Maybe the rest of his supporters had gone home to bed, or maybe they had simply deserted their captain, but old battler Salmond stayed to go down with his ship.

He cut a melancholy figure, as he realised that his Alba was likely to fall well short of the votes needed to secure a list seat between Banffshire and Buchan or Donside.

Ach well, he reasoned. Alba had been formed “too quickly”.

They’ve only had six weeks to make an impact.

Would he stand again as leader after the new party’s conference, scheduled to take place in the summer (in a small caravan somewhere, perhaps)?

No, he wasn’t committing to that.

“I will decide that in the course of things,” he said, enigmatically. Never say die, eh Cap’n?

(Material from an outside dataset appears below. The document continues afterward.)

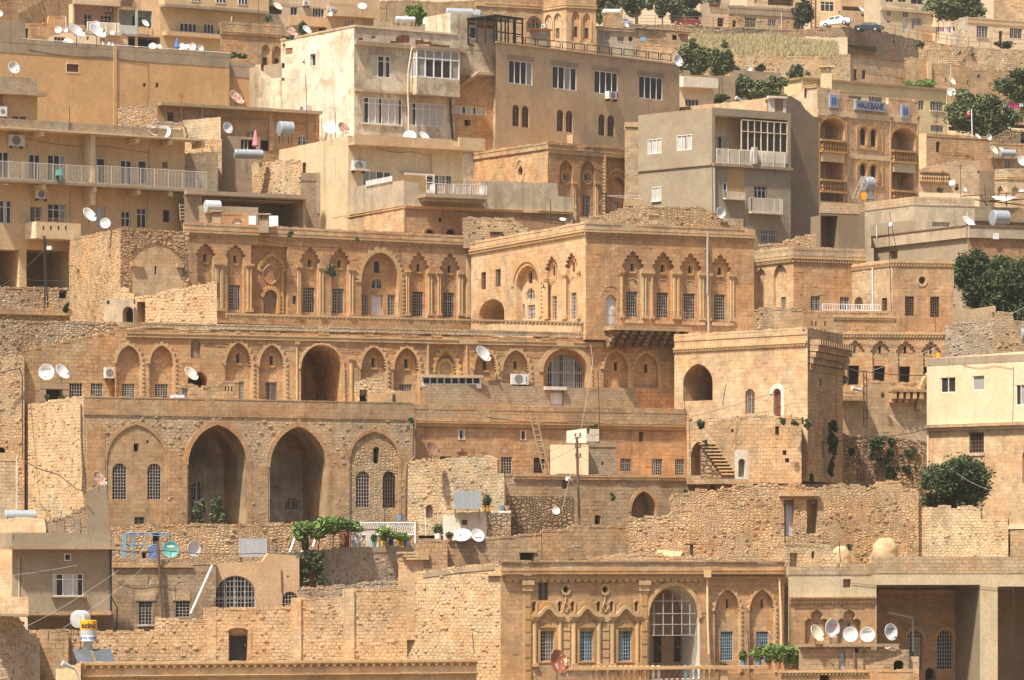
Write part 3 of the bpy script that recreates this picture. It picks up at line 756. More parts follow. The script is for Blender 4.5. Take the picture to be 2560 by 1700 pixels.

Though the soft-hearted among us may feel a little sorry for a man who so clearly does not know when his moment has passed, let’s remember what took him to that place of isolation.

Call his motivation what you will – a need for revenge against his one-time SNP pals or a genuine belief that he is the only person who can take this country forward – but his failure to acknowledge the self-inflicted damage on his reputation, means he never deserved a political return.

This country will continue to wrangle with its emotions: trusting, in incredible numbers, the SNP to govern the nation while remaining unconvinced we are ready to be led out on the independence limb.

If that leaves us with a government of many political colours, who have to work with others to get policy through, that’s no bad thing.

But Salmond doesn’t get to have his say any more. And that’s no bad thing either.